Nothing
challenges a viewer’s impulse to impose narrative continuity like the three
films and three television series based on the bestselling Chinese novel
franchise, Ghost Blows Out the Light.
The first two films, Mojin: The Lost Legend and Chronicles of the Ghostly Tribe were produced by different companies and featured completely
different casts. The third film has been positioned as a sequel to Lost Legend, but makes slightly more sense
as a prequel (only slightly). It is hard to see how the films could possibly
fit together, considering the central relationships vary from film to film.
Maybe it all makes sense if you include the TV series (two of the three feature
the same cast and creatives). To further confuse fans, there is yet another
entirely new cast portraying the popular characters in Fei Xing’s Mojin: The Worm Valley (trailer here), which opens this
Friday in New York.
Eons
ago, a despotic queen cursed her unruly subjects and all their descendants with
a brand on the back shoulder and an early death. Alas, the curse persists to
this day, including for several of the adventurers associated with tomb “borrowers”
Hu Bayi and Shirley Yang. The have an expedition planned deep into the heart of
Worm Valley to recover an artifact that might lift the curse. Or something like
that.
Technically,
there are no worms in Worm Valley, but there are giant crabs, scorpions, snakes
(close enough), and lizards. If you really want to be pedantic, there are not
any ghosts either. Logic is also pretty scarce in these parts as well, but it works
pretty well as an At the Earth’s Core-Skull Island-style monster movie. The
assorted creature effects mostly maintain the right balance of believability and
cheesiness (fans will understand what that means).
Lost Legend was a box office
smash in the Chinese-language markets, so it is hard to fathom why Worm Valley brought in an entirely new
cast, but the less recognizable names were surely more affordable. Gu Xuan has
the difficult task of subbing in for Shu Qi, but she is still the best thing
going for the film, making a much more convincing Shirley Yang than Alicia
Vikander did as a Lara Croft. Cai Heng is an energy-sapping Gloomy Gus as Hu,
but Cheng Taishen adds some maturity and seasoning as Sun Jiaoshou, the academic
scholar on the expedition. Yet, it is Chen Yusi who lands the film’s big
emotional scene as Zhou Linglong, the cursed daughter of Sun’s senior
colleague.
Ironically,
Worm Valley is probably less confusing
if you have not seen any of the previous Ghost
Blows Out the Light films (we can’t even speculate about the TV series).
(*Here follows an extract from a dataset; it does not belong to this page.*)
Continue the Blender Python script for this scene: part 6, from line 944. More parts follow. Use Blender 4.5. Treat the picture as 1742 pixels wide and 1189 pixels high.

Yet, there is logic to Fei’s strategy. Instead of wasting time with dubious
retcons, he has giant kaiju monsters chasing Hu and Yang, early and often.
There is a good deal of meathead fun throughout Worm Valley, but it will make the hobgoblins of consistency in fans’
heads explode. Recommended for fans of Lost
World and Land of the Lost fantasy-adventure,
Mojin: The Worm Valley opens this
Friday (1/4) in New York, at the AMC Empire.